Point your nose in the waves. And then do the rollercoaster dance.
If you don’t have engine power to do that, well you get a big permanent submarine full of non-moving zombies.
Seriously, the hull can take massive waves nose first and shrug them off. It’s designed for that. Waves coming onto the side are another thing. Not much the low frequency tsunami ones, those are very very long waves and the ship will be more like “lifted by an elevator” than actually being on a wave. Tsunami is otherwise devastating to land because the long wave will crash onto land with so much water in it (due to be very long) that it can simply submerge a region before stopping.
Ship wise, the most devastating are storm waves because they are shorter in lenght and more mixed in direction, so you get hit more randomly and frequently, plus you can get “killer lenght” waves that basically are as long as your ship. This means while you pass each wave crest the center of the ship is raised with nose and stern out of the water, potentially snapping a ship in half. Of course the design accounts for it, but you prefer to run away and around the storm instead of live testing the design with some thousand scared people on board. And it’s quite easy to go around a storm.

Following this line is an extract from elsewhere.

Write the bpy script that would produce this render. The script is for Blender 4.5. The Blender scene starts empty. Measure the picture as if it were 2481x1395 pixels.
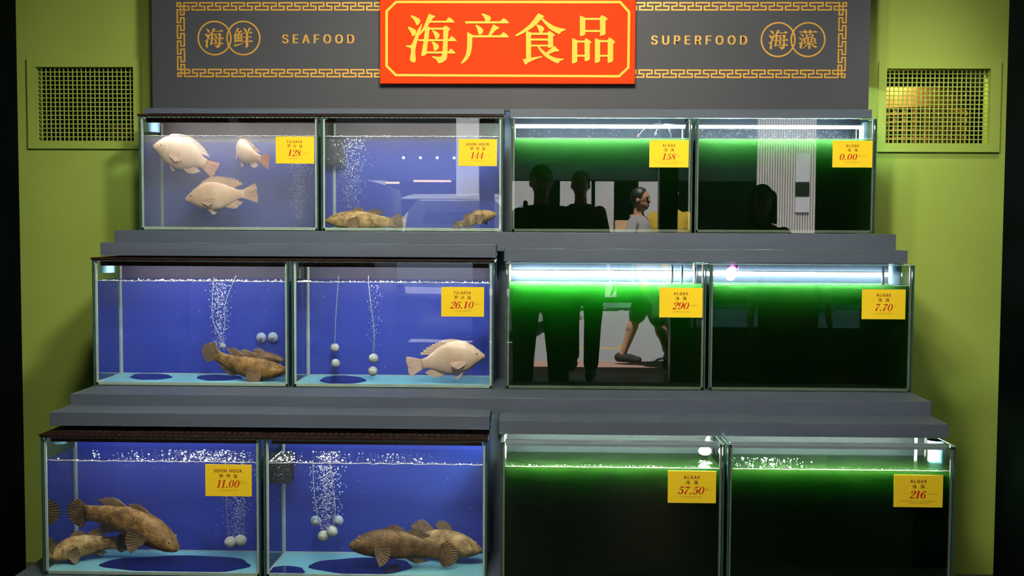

Cruise ships are also very big and heavy, this gives them a lot of brute force to punch through big waves, the crew point them into the wind and just crest each wave as they come.
As an example, Royal Carribean’s Wonder of the Seas displaces over 230,000t, Titanic was 46,000t, Even the US Nimitz class aircraft carrier only weighs in at 100,000t.
In addition to what everyone is saying, cruise ships are designed for passenger comfort.
All their heavy equipment is low in the boat on the low decks. This make them have lower center of gravity than say a container ship so they rock less.
Cruise ships also have gyro stabilizers that send out fins as the ship rocks to cancel out the rocking some.